In Washington, DC, we have a grand independent book store in the upper northwest quartant of the city. Politics and Prose is located in a little shopping area along Connecticut Avenue, N.W. that does not appear to be under pressure from chains or to go “upscale”. The benefit, then, is that it has been passed over by the waves of big deal development that hit many other areas. It has managed to survive and thrive while other stores, including chains, are closing and cutting back.

P&P has raised the bar by making itself a destination book store with very frequent appearances by authors reading from and promoting their books. It is not uncommon for the store to have a more than one event per day (35 during October, in fact). The store expanded over the years and includes remainder books (downstairs, just before the coffee shop), children’s books, poetry and a lot of serious non-fiction.

The other major factor, beyond rent, that is hurting publishing generally is the way it does business. Books are sent to stores on order by the publishing houses, the store stocks them and then, if unsold, sends them back to the publisher for a full refund. Last I heard, the publishers were also paying for shipping each way. The only risk for the book store is that they might not have enough books on hand to sell, so they order up and then return what they don’t need and wind up sending a lot back. Hello, remainder pile.

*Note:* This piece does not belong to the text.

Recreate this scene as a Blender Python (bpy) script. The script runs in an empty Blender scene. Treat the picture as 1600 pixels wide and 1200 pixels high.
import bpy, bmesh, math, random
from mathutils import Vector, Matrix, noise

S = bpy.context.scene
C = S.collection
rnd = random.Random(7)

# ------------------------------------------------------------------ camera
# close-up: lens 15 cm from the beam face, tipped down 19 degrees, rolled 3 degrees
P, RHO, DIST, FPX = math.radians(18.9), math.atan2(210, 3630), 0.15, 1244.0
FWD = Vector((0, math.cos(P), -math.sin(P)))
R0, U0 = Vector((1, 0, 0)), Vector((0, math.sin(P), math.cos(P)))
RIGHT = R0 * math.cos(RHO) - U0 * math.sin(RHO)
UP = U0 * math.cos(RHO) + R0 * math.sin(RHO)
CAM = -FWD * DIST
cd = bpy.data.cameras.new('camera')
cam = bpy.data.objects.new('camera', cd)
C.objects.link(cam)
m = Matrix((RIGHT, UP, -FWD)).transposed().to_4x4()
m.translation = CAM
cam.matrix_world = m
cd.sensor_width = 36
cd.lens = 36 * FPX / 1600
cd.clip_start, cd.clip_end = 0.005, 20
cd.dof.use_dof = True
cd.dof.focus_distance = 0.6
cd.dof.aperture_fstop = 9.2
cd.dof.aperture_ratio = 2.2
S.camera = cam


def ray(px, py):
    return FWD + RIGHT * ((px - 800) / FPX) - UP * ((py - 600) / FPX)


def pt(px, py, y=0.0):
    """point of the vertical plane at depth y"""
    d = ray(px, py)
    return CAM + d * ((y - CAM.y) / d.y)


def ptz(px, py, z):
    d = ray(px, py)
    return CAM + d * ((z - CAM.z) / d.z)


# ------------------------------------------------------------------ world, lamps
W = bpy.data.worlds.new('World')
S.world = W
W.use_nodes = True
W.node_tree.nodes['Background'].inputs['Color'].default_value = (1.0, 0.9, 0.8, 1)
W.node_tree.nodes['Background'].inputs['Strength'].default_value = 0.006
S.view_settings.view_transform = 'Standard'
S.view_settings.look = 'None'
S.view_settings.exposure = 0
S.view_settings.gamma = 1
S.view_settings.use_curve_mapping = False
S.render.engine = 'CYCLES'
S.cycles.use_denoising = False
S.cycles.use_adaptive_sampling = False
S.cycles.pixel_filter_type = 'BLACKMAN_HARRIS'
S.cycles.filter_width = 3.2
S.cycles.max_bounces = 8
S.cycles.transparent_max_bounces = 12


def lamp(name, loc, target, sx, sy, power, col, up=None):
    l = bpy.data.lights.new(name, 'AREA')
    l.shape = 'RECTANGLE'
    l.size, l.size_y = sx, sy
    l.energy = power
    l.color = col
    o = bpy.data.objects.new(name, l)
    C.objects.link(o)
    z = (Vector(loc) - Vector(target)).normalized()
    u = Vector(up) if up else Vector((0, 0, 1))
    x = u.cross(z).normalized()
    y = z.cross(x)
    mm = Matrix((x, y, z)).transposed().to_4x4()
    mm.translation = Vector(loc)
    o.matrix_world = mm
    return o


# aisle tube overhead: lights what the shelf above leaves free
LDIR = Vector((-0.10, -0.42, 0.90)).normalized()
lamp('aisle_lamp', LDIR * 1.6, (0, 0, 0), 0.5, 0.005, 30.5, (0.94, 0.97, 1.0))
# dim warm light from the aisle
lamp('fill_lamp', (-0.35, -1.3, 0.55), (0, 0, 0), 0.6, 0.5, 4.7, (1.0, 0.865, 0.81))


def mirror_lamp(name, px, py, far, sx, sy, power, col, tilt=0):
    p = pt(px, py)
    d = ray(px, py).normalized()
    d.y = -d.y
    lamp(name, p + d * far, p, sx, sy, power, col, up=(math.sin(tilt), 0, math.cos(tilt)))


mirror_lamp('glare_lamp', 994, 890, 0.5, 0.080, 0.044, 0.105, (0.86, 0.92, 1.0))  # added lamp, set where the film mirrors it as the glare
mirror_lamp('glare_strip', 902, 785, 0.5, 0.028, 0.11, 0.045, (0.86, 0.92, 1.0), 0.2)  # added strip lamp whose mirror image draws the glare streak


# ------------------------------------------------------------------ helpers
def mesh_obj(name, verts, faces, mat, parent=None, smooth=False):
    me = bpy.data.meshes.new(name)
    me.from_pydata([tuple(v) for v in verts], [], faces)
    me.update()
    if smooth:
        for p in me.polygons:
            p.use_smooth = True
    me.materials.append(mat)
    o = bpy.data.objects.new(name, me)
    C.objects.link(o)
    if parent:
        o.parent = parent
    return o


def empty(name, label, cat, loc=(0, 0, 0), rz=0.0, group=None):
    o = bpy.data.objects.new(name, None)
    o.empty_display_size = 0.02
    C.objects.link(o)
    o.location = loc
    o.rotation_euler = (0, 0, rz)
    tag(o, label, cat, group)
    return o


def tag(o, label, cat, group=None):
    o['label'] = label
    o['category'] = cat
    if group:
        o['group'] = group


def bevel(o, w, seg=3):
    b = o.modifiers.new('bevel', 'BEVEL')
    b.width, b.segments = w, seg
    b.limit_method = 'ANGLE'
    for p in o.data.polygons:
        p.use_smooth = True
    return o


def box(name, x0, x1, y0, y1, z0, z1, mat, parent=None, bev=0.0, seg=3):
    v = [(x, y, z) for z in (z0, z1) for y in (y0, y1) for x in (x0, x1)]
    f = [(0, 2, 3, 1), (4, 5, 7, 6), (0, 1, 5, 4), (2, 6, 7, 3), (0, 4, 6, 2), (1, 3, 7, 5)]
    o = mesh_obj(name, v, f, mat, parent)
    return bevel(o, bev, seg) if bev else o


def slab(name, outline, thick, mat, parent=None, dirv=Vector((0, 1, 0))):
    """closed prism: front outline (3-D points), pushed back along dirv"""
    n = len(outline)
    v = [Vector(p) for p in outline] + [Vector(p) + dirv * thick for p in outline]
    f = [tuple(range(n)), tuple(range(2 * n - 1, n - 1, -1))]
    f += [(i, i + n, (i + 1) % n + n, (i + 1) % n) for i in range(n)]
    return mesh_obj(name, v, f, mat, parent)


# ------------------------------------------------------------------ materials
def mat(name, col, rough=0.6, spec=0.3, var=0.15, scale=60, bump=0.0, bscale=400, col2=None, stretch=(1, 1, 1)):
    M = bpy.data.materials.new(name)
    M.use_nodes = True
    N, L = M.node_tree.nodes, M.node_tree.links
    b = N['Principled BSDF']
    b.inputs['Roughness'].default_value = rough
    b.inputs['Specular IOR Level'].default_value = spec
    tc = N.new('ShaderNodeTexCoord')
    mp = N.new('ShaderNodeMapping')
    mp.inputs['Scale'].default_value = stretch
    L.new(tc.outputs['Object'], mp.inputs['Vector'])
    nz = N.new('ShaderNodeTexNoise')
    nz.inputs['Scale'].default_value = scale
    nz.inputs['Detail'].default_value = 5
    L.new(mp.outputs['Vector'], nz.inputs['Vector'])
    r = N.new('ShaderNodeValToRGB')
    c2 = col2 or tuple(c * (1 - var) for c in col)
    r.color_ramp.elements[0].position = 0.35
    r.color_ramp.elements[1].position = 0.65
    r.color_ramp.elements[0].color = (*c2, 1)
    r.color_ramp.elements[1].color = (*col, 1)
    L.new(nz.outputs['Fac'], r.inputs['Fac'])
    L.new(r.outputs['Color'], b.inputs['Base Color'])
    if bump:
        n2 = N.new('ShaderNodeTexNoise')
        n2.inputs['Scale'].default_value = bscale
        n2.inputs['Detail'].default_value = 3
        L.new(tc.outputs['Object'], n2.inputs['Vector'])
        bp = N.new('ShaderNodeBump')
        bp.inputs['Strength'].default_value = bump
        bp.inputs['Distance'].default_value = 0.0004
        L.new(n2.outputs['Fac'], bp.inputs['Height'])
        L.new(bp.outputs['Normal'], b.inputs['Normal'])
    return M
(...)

Publishing houses support new novels for about four weeks, on average, it seems to me. Why, I ask, is a novel that comes out in May of no interest by September? Its a novel, for goodness sake, not baked goods. You’ve got one small chance to catch on and, faster than you can say “Oh damn”, its over. These policies help to ensure that most of the novels published every year disappear before the public even has a chance to find them. This is called destroying your own business from within. It is a strategy that publishers are also applying to first novels by refusing to take them at all or granting miniscule advances (How does a thousand bucks sound, buddy?). The music business has also been in the process of fighting its own success, and the future, for the last two decades and they have almost achieved total destruction.

 The next time you see an independent book store, stop in. Buy something, if you can find something you like. And, when you are looking for something to blame for the decline of book stores, don’t think Kindle. Think about the landlords, evil or otherwise, who don’t care what kind of store is in their shopping center, as long as they make more money every year.

The constant buying and selling culture of America means that people who “own” buildings or a shopping center are actually paying high mortgages and trying to make a profit on top of  that. So, they look to maximize, as every other business does in America. The resulting squeeze hits smaller, independent businesses harder. Big chains with the money to ride out economic downturns or a slow quarter are somewhat isolated and safer. Book stores might die not because we don’t like them and not because they don’t make a good profit, but because they don’t make enough profit to keep the landlords happy.